▶ [RECORD EXTRACTS]
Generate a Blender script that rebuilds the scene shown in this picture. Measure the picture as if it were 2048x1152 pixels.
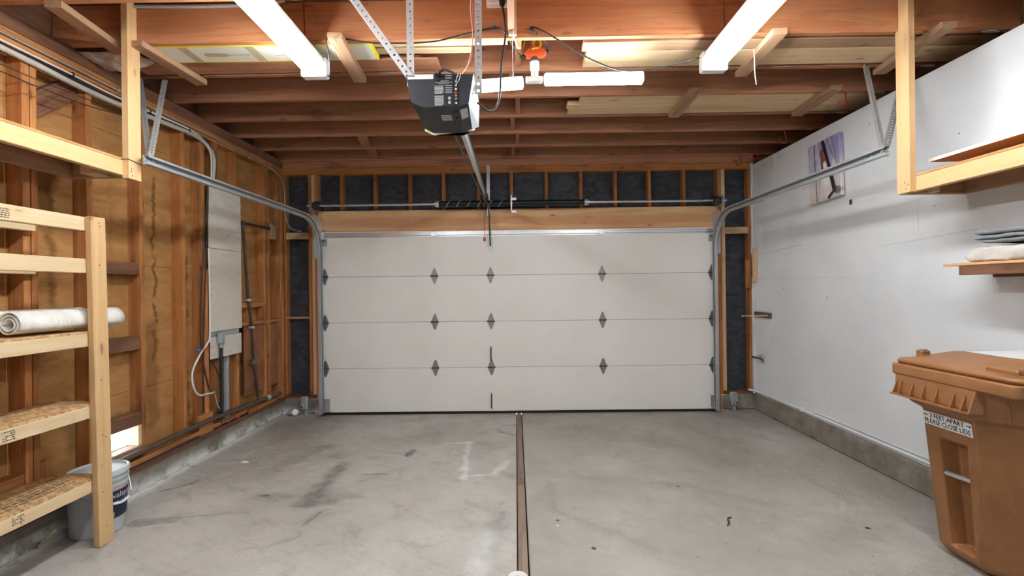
import bpy, bmesh, math, random
from mathutils import Vector, Matrix, Euler, noise as mnoise

random.seed(7)
for _o in list(bpy.data.objects):
    bpy.data.objects.remove(_o)
SC = bpy.context.scene
COL = SC.collection

# ------------------------------------------------------------------ camera
cam_d = bpy.data.cameras.new('camera')
cam = bpy.data.objects.new('camera', cam_d)
COL.objects.link(cam)
cam_d.sensor_width = 36.0
cam_d.lens = 16.0                       # 910 px on a 2048 px wide frame
cam_d.clip_start = 0.05
YAW, PIT, ROL = (math.radians(a) for a in (-0.435, 0.038, 0.706))
_f = Vector((math.sin(YAW) * math.cos(PIT), math.cos(YAW) * math.cos(PIT), math.sin(PIT)))
_r = Vector((math.cos(YAW), -math.sin(YAW), 0))
_u = _r.cross(_f)
_R = _r * math.cos(ROL) - _u * math.sin(ROL)
_U = _r * math.sin(ROL) + _u * math.cos(ROL)
_m = Matrix((_R, _U, -_f)).transposed().to_4x4()
_m.translation = (0, 0, 1.42)
cam.matrix_world = _m
SC.camera = cam

# ------------------------------------------------------------------ world (daylight outside the low window)
W = bpy.data.worlds.new('world')
SC.world = W
W.use_nodes = True
W.node_tree.nodes['Background'].inputs['Color'].default_value = (0.90, 0.95, 1.0, 1)
W.node_tree.nodes['Background'].inputs['Strength'].default_value = 5.0
SC.view_settings.view_transform = 'Standard'
SC.view_settings.look = 'None'
SC.view_settings.gamma = 1.0
SC.view_settings.use_curve_mapping = False
SC.view_settings.exposure = 1.55
TUBE_EMIT = 26.0
LED_EMIT = 30.0
SC.cycles.use_denoising = True
SC.cycles.max_bounces = 6
SC.cycles.diffuse_bounces = 4
SC.cycles.use_adaptive_sampling = True
SC.cycles.adaptive_threshold = 0.06
SC.cycles.adaptive_min_samples = 14
SC.cycles.glossy_bounces = 3
SC.cycles.sample_clamp_indirect = 8.0

# ================================================================== node helpers
class Tree:
    def __init__(self, name):
        self.m = bpy.data.materials.new(name)
        self.m.use_nodes = True
        self.t = self.m.node_tree
        self.b = self.t.nodes['Principled BSDF']
    def n(self, kind, ins=None, **attrs):
        nd = self.t.nodes.new('ShaderNode' + kind)
        for k, v in attrs.items():
            setattr(nd, k, v)
        for k, v in (ins or {}).items():
            self.put(nd.inputs[k], v)
        return nd
    def put(self, sock, v):
        if isinstance(v, bpy.types.NodeSocket):
            self.t.links.new(v, sock)
        else:
            if sock.type == 'RGBA' and len(v) == 3:
                v = (*v, 1)
            sock.default_value = v
    def math(self, op, a, b=0.0, clamp=False):
        nd = self.n('Math', {0: a, 1: b}, operation=op, use_clamp=clamp)
        return nd.outputs[0]
    def vec(self, op, a, b=(0, 0, 0)):
        nd = self.n('VectorMath', {0: a, 1: b}, operation=op)
        return nd.outputs[1] if op in ('DOT_PRODUCT', 'LENGTH', 'DISTANCE') else nd.outputs[0]
    def scale(self, a, s):
        nd = self.n('VectorMath', {0: a}, operation='SCALE')
        self.put(nd.inputs['Scale'], s)
        return nd.outputs[0]
    def mix(self, fac, a, b, blend='MIX'):
        nd = self.n('Mix', {0: fac, 6: a, 7: b}, data_type='RGBA', blend_type=blend, clamp_factor=True)
        return nd.outputs[2]
    def noise(self, v, scale=5, detail=3, rough=.55, dist=0.0):
        nd = self.n('TexNoise', {'Vector': v, 'Scale': scale, 'Detail': detail, 'Roughness': rough, 'Distortion': dist})
        return nd
    def rng(self, v, a, b, c=0.0, d=1.0, smooth=True):
        nd = self.n('MapRange', {0: v, 1: a, 2: b, 3: c, 4: d}, interpolation_type='SMOOTHSTEP' if smooth else 'LINEAR')
        return nd.outputs[0]
    def bump(self, h, strength=.3, dist=.01):
        nd = self.n('Bump', {'Height': h, 'Strength': strength, 'Distance': dist})
        self.put(self.b.inputs['Normal'], nd.outputs[0])
    def out(self, color=None, rough=None, metal=None, spec=None):
        for k, v in (('Base Color', color), ('Roughness', rough), ('Metallic', metal), ('Specular IOR Level', spec)):
            if v is not None:
                self.put(self.b.inputs[k], v)
        return self.m
    def pos(self):
        return self.n('NewGeometry').outputs['Position']
    def obj(self):
        return self.n('TexCoord').outputs['Object']
    def capsule(self, p, a, b, r, soft):
        """mask of a stroke from a to b in the xy of p"""
        A = Vector((*a, 0)); B = Vector((*b, 0)); ba = B - A
        pa = self.vec('SUBTRACT', p, A)
        d2 = max(ba.dot(ba), 1e-8)
        h = self.math('DIVIDE', self.vec('DOT_PRODUCT', pa, ba), d2, clamp=True)
        d = self.vec('LENGTH', self.vec('SUBTRACT', pa, self.scale(tuple(ba), h)))
        return self.rng(d, r - soft, r + soft, 1.0, 0.0)

MATS = {}
def srgb(r, g, b):
    f = lambda c: ((c / 255 + .055) / 1.055) ** 2.4 if c > 10 else c / 3294
    return (f(r), f(g), f(b))

def plain(name, color, rough=.6, metal=0.0, nz=.06, scale=30, bump=0.0):
    t = Tree(name)
    p = t.obj()
    k = t.noise(p, scale, 4).outputs[0]
    c = t.mix(1.0, color, t.rng(k, .25, .75, 1 - nz, 1 + nz, smooth=False), 'MULTIPLY')
    if bump:
        t.bump(k, bump, .004)
    m = t.out(c, rough, metal)
    MATS[name] = m
    return m

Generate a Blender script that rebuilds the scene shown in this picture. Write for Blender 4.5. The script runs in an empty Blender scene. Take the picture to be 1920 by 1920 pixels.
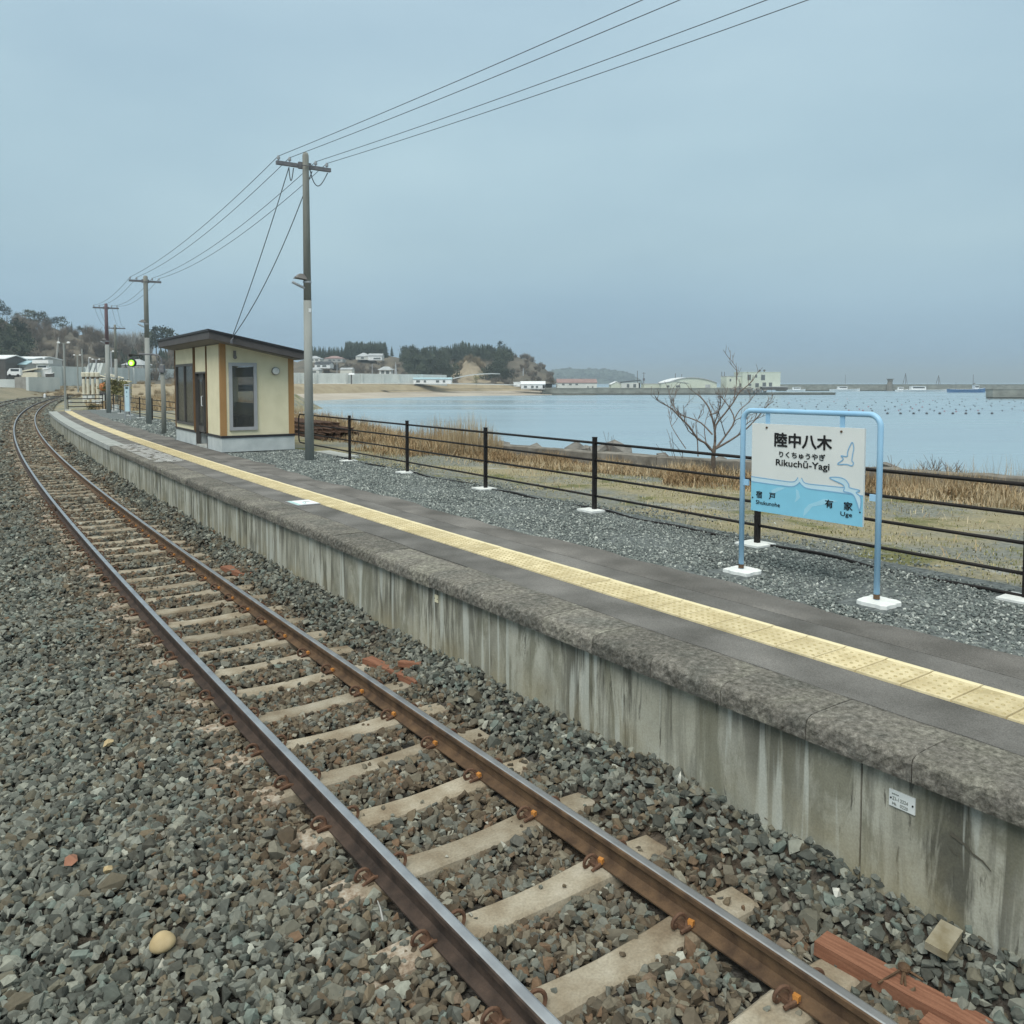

▶ [THE REQUEST]
Copy out each line in the listing that has the word "rebuilds".

▶ [COMPLETE ANSWER]
Generate a Blender script that rebuilds the scene shown in this picture. Measure the picture as if it were 2048x1152 pixels.
Generate a Blender script that rebuilds the scene shown in this picture. Write for Blender 4.5. The script runs in an empty Blender scene. Take the picture to be 1920 by 1920 pixels.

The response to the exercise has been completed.